When I get the rare chance to talk to anyone about Hegel, I tell them that the most important thing to remember about Hegel is that for him, every dichotomy is a false dichotomy. Notice how Bataille's Nietzschean gambit lines up productivity and accumulation with servility specifically to God-Father-State-Capital, as though the only end there could be would be so external and extrinsic. (By the way, you could just as well replace Capital with Communism, which Bataille does consider an objectifying and enslaving end as well.)

The thing is, I'm with Hegel, and not just on this. Nietzsche and his progeny (hah! Take that!) declare independence from the slow, inexorable, tedious workings of a System by fiat: "God is dead" or "the king is dead" or "let's have an orgy" or whatever. But Bataille's Nietzschean concept of sovereignty is set in the context of a world of Hegelian industry. Sovereignty only has meaning in that context, in opposition to a System of production and accumulation -- it depends on it, in order for there to be anything to consume and expend. It can never be more than a momentary explosion, and not a way of life (except for that one solitary exception, who would be absolutely appalling to live with or witness).

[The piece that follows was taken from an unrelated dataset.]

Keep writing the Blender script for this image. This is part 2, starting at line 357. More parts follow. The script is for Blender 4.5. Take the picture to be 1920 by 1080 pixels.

I'm with Hegel because I believe that what I do adds something, whether or not I determine what it is, or can even tell, to the world as a whole. I'm with Hegel because I believe that reason, however late arriving, is the way the whole makes sense, not just to us but for itself. I'm with Hegel because I spend nearly every moment of consciousness and nearly every watt of my energy being productive (though that's a psychological condition, not a philosophical one).

Mostly, I'm with Hegel because I am a pessimist like he was, because I believe that this productive activity and effort of reasoning continue toward this end that they will never reach, because every current state of events and every current state of knowledge will fall to the negation of contingency, ground to dust under necessity, to become the ground of the next state, and the next. I have no choice but to produce, and what I produce will necessarily be annihilated.

From this angle, sovereignty looks like the happy child's playful destruction of toys.

**

A quick note on Bataille's notion of sovereignty: I see him combining Nietzsche and Hegel in a very peculiar way. Bataille's sovereignty is negative through and through, because, despite his protestations, it's clear that sovereign expenditure does work and has meaning. As he notes about the impurity endemic to all that is human, a human attempt at sovereignty would also be impure. There would be an exception to this exceptional subjectivity, a leak of objectivity and production. For instance, sacrificial expenditures by Aztecs, as he interprets them in volume one, are all in the name of and in service to gods, but the gods are also in service to something else -- the earth, sun, and moon provide for the people's needs. Despite himself, Bataille's got a system in which expenditure and production are two strokes, like systole and diastole (a metaphor he uses as well -- take that!).